* _Task material_

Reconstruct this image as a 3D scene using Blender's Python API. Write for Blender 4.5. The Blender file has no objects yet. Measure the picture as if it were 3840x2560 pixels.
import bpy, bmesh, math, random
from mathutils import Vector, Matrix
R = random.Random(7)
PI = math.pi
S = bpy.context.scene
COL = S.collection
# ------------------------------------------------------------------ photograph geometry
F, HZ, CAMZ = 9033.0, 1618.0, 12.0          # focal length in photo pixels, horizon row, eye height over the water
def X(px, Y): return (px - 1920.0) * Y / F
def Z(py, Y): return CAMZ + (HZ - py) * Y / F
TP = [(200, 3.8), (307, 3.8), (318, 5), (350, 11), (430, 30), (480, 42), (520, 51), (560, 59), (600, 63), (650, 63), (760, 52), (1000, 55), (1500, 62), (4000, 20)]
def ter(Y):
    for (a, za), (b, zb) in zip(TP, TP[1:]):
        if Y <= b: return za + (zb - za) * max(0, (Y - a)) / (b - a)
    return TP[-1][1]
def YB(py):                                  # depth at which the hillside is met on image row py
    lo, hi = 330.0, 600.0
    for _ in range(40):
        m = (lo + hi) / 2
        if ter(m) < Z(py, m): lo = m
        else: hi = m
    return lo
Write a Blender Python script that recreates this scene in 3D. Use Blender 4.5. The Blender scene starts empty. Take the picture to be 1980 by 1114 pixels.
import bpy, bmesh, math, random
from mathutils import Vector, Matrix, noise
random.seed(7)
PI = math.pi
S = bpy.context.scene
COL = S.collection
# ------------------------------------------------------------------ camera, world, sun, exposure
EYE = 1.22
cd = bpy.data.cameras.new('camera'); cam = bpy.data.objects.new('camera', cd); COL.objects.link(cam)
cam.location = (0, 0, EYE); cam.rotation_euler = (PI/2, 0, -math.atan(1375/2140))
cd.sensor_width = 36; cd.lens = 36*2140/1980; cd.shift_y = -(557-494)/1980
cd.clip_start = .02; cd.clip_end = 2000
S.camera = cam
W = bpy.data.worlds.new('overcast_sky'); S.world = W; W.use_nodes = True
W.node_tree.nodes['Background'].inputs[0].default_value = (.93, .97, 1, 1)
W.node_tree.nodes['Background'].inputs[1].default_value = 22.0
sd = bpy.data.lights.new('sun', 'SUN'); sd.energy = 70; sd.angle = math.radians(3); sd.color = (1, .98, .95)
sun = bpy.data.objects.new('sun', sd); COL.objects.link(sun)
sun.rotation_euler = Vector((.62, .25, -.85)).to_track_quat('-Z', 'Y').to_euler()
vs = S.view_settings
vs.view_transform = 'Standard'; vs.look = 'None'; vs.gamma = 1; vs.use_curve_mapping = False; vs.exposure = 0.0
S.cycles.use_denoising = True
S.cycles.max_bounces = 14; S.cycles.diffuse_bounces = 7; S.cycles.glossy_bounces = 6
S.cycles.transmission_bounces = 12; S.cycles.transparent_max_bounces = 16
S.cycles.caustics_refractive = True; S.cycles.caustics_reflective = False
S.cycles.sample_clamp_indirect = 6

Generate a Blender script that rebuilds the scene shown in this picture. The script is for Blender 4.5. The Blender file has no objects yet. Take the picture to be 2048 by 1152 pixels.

* _Task requirements_
Within the listing above, find every line containing the string "script" and return it.

* _Exercise result_
Write a Blender Python script that recreates this scene in 3D. Use Blender 4.5. The Blender scene starts empty. Take the picture to be 1980 by 1114 pixels.
Generate a Blender script that rebuilds the scene shown in this picture. The script is for Blender 4.5. The Blender file has no objects yet. Take the picture to be 2048 by 1152 pixels.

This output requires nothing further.